====== TASK DATA ======

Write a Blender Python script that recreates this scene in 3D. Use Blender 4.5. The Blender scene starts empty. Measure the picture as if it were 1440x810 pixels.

======
====== TASK DATA ======

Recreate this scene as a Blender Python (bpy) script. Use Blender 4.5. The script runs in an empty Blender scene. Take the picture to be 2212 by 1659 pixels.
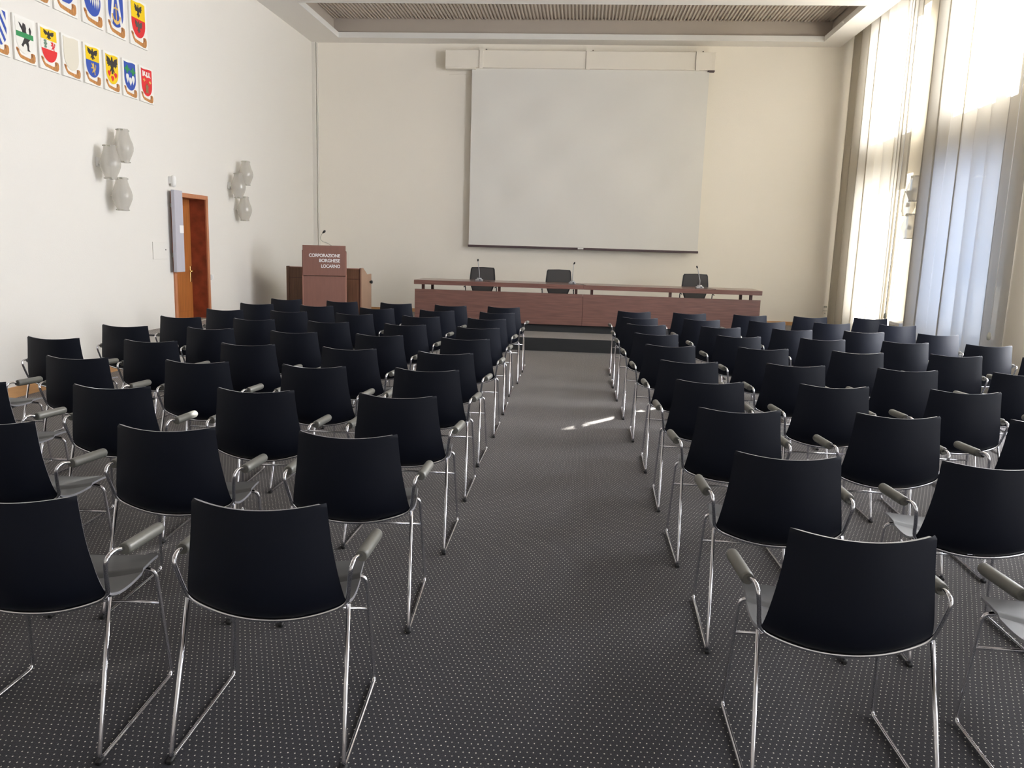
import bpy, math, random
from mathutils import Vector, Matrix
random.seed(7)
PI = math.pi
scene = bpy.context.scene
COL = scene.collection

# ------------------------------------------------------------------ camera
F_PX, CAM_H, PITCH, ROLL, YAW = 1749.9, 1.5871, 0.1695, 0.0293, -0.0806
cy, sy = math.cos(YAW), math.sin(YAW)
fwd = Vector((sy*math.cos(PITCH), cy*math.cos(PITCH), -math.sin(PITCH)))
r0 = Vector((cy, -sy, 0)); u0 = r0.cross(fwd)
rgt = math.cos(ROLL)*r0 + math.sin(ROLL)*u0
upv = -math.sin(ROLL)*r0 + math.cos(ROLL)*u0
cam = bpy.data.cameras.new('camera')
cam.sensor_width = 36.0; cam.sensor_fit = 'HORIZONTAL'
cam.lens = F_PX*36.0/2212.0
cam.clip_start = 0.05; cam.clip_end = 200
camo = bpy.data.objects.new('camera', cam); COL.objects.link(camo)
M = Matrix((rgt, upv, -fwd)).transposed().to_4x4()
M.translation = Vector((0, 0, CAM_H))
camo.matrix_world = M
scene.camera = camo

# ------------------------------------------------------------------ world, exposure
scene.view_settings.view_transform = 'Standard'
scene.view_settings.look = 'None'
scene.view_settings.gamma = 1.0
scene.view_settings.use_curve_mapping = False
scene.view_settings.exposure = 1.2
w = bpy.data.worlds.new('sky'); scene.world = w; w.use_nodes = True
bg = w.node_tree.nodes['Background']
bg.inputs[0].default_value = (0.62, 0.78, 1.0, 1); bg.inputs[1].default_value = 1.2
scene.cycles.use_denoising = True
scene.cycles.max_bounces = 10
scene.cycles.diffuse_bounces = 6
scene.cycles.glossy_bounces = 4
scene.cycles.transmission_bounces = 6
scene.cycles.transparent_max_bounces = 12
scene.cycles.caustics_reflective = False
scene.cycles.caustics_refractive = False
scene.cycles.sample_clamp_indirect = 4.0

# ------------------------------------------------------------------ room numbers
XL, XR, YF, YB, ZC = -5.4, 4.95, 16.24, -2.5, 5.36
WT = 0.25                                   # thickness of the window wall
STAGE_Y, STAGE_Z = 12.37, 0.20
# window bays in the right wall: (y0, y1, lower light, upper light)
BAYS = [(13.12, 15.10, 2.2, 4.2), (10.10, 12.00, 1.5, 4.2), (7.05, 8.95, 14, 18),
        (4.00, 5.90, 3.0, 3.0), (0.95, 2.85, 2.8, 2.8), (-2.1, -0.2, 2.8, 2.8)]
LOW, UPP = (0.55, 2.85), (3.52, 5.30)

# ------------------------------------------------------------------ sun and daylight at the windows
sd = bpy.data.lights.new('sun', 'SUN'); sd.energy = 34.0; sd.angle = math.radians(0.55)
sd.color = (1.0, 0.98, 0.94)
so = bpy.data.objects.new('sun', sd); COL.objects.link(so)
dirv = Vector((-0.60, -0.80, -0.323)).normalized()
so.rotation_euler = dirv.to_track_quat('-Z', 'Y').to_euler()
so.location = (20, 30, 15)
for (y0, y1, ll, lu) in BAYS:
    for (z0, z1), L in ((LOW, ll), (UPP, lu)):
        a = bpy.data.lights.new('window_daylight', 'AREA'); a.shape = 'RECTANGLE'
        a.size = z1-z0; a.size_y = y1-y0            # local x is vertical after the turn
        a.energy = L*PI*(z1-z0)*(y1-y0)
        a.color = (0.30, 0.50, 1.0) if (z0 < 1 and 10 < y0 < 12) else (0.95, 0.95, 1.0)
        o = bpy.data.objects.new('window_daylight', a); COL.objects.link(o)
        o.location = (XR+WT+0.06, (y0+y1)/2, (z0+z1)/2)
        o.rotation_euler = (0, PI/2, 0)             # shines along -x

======

### WHAT YOU WILL DO
Reproduce exactly the run of lines beginning with the one that contains "Recreate this scene" and ending with the one that contains "COL = scene.collection". Do not include pictures.

### TASK RESULT
Recreate this scene as a Blender Python (bpy) script. Use Blender 4.5. The script runs in an empty Blender scene. Take the picture to be 2212 by 1659 pixels.
import bpy, math, random
from mathutils import Vector, Matrix
random.seed(7)
PI = math.pi
scene = bpy.context.scene
COL = scene.collection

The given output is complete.